# AVAILABLE DATA start

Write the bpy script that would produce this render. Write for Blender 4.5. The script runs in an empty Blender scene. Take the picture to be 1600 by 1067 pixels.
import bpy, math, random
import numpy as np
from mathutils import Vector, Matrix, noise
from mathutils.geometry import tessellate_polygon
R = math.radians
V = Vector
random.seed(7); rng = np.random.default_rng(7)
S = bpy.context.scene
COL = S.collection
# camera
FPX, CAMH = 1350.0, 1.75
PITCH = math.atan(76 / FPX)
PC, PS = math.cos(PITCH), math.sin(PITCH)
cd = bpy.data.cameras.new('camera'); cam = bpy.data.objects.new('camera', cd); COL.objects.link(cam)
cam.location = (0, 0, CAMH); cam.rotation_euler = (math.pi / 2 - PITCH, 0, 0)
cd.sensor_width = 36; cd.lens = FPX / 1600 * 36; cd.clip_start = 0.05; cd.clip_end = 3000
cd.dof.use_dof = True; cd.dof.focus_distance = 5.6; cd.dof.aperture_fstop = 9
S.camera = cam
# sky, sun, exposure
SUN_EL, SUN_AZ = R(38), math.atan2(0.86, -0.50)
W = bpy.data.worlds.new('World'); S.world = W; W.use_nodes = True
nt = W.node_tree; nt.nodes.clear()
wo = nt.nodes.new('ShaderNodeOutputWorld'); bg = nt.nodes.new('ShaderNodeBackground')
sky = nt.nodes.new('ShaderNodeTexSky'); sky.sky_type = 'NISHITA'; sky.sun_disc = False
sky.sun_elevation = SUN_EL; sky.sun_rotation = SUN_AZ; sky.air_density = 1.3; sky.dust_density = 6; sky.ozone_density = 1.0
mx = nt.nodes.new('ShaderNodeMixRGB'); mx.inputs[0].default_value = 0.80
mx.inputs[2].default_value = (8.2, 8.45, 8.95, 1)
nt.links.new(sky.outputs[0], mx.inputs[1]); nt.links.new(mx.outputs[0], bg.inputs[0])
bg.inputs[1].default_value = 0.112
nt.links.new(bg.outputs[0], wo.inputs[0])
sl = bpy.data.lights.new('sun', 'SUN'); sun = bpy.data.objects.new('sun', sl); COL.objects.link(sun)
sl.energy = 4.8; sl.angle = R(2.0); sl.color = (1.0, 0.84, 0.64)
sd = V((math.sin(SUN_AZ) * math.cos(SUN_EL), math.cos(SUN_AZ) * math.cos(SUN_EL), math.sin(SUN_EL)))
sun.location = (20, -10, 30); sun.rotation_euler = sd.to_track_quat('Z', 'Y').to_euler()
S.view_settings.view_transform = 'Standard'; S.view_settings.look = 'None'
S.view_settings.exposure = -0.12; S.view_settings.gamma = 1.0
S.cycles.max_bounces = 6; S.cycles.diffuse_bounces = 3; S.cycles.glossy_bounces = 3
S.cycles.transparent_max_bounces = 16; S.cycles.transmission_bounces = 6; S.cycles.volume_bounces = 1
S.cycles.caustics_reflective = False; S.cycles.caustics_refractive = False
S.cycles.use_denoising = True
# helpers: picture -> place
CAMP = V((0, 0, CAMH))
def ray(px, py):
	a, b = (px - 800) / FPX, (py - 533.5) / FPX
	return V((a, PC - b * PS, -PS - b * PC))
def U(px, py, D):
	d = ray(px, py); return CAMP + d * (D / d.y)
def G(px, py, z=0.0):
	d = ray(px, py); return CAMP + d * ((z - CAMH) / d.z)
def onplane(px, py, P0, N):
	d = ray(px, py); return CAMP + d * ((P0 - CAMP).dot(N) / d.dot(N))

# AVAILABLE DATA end

YOUR TASK:
Each line of the material above must be retyped precisely.

COMPLETE ANSWER:
Write the bpy script that would produce this render. Write for Blender 4.5. The script runs in an empty Blender scene. Take the picture to be 1600 by 1067 pixels.
import bpy, math, random
import numpy as np
from mathutils import Vector, Matrix, noise
from mathutils.geometry import tessellate_polygon
R = math.radians
V = Vector
random.seed(7); rng = np.random.default_rng(7)
S = bpy.context.scene
COL = S.collection
# camera
FPX, CAMH = 1350.0, 1.75
PITCH = math.atan(76 / FPX)
PC, PS = math.cos(PITCH), math.sin(PITCH)
cd = bpy.data.cameras.new('camera'); cam = bpy.data.objects.new('camera', cd); COL.objects.link(cam)
cam.location = (0, 0, CAMH); cam.rotation_euler = (math.pi / 2 - PITCH, 0, 0)
cd.sensor_width = 36; cd.lens = FPX / 1600 * 36; cd.clip_start = 0.05; cd.clip_end = 3000
cd.dof.use_dof = True; cd.dof.focus_distance = 5.6; cd.dof.aperture_fstop = 9
S.camera = cam
# sky, sun, exposure
SUN_EL, SUN_AZ = R(38), math.atan2(0.86, -0.50)
W = bpy.data.worlds.new('World'); S.world = W; W.use_nodes = True
nt = W.node_tree; nt.nodes.clear()
wo = nt.nodes.new('ShaderNodeOutputWorld'); bg = nt.nodes.new('ShaderNodeBackground')
sky = nt.nodes.new('ShaderNodeTexSky'); sky.sky_type = 'NISHITA'; sky.sun_disc = False
sky.sun_elevation = SUN_EL; sky.sun_rotation = SUN_AZ; sky.air_density = 1.3; sky.dust_density = 6; sky.ozone_density = 1.0
mx = nt.nodes.new('ShaderNodeMixRGB'); mx.inputs[0].default_value = 0.80
mx.inputs[2].default_value = (8.2, 8.45, 8.95, 1)
nt.links.new(sky.outputs[0], mx.inputs[1]); nt.links.new(mx.outputs[0], bg.inputs[0])
bg.inputs[1].default_value = 0.112
nt.links.new(bg.outputs[0], wo.inputs[0])
sl = bpy.data.lights.new('sun', 'SUN'); sun = bpy.data.objects.new('sun', sl); COL.objects.link(sun)
sl.energy = 4.8; sl.angle = R(2.0); sl.color = (1.0, 0.84, 0.64)
sd = V((math.sin(SUN_AZ) * math.cos(SUN_EL), math.cos(SUN_AZ) * math.cos(SUN_EL), math.sin(SUN_EL)))
sun.location = (20, -10, 30); sun.rotation_euler = sd.to_track_quat('Z', 'Y').to_euler()
S.view_settings.view_transform = 'Standard'; S.view_settings.look = 'None'
S.view_settings.exposure = -0.12; S.view_settings.gamma = 1.0
S.cycles.max_bounces = 6; S.cycles.diffuse_bounces = 3; S.cycles.glossy_bounces = 3
S.cycles.transparent_max_bounces = 16; S.cycles.transmission_bounces = 6; S.cycles.volume_bounces = 1
S.cycles.caustics_reflective = False; S.cycles.caustics_refractive = False
S.cycles.use_denoising = True
# helpers: picture -> place
CAMP = V((0, 0, CAMH))
def ray(px, py):
	a, b = (px - 800) / FPX, (py - 533.5) / FPX
	return V((a, PC - b * PS, -PS - b * PC))
def U(px, py, D):
	d = ray(px, py); return CAMP + d * (D / d.y)
def G(px, py, z=0.0):
	d = ray(px, py); return CAMP + d * ((z - CAMH) / d.z)
def onplane(px, py, P0, N):
	d = ray(px, py); return CAMP + d * ((P0 - CAMP).dot(N) / d.dot(N))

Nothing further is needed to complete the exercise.